Lo schiavismo dietro il boom cinese

ROMA – Il giornalista Alberto Rosselli spiega che dietro il “fenomeno” produttivo cinese “non si cela soltanto la capacità del governo di Pechino di metabolizzare i dettami di una politica liberista a dire poco spregiudicata” ma anche l’“avere riscoperto un sistema infallibile atto a contenere i costi di produzione e sbaragliare la concorrenza, cioè lo schiavismo”.

Secondo il rapporto pubblicato nel 2006 dall’Organizzazione Mondiale di Indagine sulla Persecuzione del Falun Gong, citato da Rosselli, il 50% della produzione industriale e agricola cinese si avvarrebbe del lavoro coatto, sistema coordinato su larga scala da un apposito bureau governativo, l’Ufficio n. 610, incaricato tra l’altro della gestione dei “campi di rieducazione politica” del Paese, i tristemente noti laogai. Questa pratica, secondo Rosselli, contribuisce a “destabilizzare i rapporti di concorrenza tra il gigante asiatico e le potenze occidentali, spiazzate da una concorrenza in grado di avvalersi dell’apporto annuo di oltre 20 milioni di lavoratori impiegati in tutti i comparti: cantieristica, siderurgia,alimentare, tessile, telematica (tempo fa il britannico Mail on Sunday ha denunciato l’”utilizzo di schiavi” in alcuni stabilimenti cinesi in cui si assemblano i lettori mp3 più famosi al mondo)”.

Come riporta la Laogai Research Foundation, precise direttive emanate dai ministeri delle Finanze e del Lavoro, incoraggiano e regolano lo sviluppo del sistema schiavistico, anche se in sede Onu, fin dal ‘91, Pechino ha dichiarato di voler combattere questa forma di “malcostume” che sta arricchendo lobbies industriali, Stato e governatorati regionali.

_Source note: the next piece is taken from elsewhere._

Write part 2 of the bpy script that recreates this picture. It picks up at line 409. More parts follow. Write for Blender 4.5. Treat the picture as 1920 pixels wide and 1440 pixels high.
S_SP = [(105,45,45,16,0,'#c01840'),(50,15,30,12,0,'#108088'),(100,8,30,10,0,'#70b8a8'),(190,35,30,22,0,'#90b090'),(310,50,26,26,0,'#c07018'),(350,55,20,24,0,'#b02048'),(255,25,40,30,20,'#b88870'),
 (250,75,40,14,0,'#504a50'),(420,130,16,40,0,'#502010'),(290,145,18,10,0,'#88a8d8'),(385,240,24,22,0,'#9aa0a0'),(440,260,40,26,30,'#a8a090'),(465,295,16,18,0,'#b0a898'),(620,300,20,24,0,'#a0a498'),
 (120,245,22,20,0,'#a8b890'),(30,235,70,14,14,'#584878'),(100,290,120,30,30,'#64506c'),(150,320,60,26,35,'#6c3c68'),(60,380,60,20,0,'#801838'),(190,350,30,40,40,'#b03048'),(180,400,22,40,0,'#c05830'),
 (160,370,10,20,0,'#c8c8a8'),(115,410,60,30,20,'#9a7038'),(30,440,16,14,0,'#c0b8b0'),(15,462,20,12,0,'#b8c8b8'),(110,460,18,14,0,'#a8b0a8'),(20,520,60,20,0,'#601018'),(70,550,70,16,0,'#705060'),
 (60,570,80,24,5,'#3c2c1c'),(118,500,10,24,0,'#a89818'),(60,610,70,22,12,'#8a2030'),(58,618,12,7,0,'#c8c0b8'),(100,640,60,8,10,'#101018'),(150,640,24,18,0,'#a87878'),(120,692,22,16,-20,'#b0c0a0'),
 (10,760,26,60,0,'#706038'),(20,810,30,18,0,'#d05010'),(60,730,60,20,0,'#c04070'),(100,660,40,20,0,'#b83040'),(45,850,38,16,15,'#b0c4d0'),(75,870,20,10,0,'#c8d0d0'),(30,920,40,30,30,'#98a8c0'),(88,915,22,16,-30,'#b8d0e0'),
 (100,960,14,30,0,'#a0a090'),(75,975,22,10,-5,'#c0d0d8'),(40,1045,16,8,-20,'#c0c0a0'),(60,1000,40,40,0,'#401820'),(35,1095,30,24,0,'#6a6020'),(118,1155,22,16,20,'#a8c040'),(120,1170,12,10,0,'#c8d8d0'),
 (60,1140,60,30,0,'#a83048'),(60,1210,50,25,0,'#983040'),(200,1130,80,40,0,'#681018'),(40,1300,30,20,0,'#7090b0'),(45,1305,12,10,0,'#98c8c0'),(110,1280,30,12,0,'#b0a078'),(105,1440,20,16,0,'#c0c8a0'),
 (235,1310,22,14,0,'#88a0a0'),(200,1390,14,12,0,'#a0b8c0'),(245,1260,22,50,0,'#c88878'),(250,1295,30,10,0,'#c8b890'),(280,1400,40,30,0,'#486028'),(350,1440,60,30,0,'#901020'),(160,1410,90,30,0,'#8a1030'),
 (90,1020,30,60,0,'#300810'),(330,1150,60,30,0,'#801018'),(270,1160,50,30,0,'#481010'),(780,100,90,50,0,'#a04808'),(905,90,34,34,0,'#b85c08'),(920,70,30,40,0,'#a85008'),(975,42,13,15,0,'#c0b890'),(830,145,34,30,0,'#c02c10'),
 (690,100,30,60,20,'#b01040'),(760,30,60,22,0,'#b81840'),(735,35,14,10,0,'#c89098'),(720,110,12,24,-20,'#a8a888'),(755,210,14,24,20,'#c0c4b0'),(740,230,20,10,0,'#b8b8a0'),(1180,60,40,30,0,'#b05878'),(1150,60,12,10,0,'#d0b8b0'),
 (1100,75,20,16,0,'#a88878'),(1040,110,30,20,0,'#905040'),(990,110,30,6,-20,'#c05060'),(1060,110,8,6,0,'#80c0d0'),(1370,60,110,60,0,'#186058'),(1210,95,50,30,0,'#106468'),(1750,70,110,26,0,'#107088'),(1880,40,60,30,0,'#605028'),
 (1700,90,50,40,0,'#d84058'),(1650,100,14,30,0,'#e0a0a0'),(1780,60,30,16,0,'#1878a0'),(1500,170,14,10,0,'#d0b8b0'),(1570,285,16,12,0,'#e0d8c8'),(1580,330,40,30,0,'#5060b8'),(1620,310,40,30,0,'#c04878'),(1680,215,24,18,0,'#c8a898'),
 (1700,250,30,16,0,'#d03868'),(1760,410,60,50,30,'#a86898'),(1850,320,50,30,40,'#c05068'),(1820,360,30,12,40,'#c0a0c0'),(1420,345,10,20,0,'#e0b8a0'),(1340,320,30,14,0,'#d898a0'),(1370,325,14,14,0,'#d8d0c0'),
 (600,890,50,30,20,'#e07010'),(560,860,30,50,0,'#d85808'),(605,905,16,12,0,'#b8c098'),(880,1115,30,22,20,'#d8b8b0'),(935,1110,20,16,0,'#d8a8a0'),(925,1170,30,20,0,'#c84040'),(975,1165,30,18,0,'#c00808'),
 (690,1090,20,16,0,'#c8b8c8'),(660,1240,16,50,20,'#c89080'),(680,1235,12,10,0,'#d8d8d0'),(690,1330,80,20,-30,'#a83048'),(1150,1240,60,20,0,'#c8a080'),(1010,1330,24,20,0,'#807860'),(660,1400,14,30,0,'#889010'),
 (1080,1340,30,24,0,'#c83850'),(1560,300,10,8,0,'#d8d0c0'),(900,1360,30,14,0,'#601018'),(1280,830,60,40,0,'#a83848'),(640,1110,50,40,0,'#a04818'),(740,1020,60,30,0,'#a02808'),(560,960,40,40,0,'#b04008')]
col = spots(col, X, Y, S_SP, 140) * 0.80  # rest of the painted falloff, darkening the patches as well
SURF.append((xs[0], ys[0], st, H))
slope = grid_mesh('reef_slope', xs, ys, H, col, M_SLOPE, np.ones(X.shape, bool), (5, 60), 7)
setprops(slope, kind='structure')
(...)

I diritti di proprietà su un prodotto confezionato in una struttura penitenziaria, in un campo di lavoro o in una fabbrica che si avvale di mano d’opera gratuita – spiega Rosselli – destinato al mercato interno o all’export, risulta esentasse. Non stupisce quindi che in questi ultimi anni moltissime fabbriche siano sorte nei pressi di laogai o di carceri. A questo proposito, va ricordato che la Cina è membro dell’Organizzazione Internazionale del Lavoro che dovrebbe tutelare retribuzioni e stato di salute di tutte le maestranze: proposito disatteso se si pensa che, tra il 1999 e il 2003, negli attuali 180 stabilimenti-lager che utilizzano manodopera gratuita, sono stati registrati 793 decessi e circa 20.500 tra incidenti sul lavoro e casi di contrazione di gravi patologie, soprattutto nel settore chimico.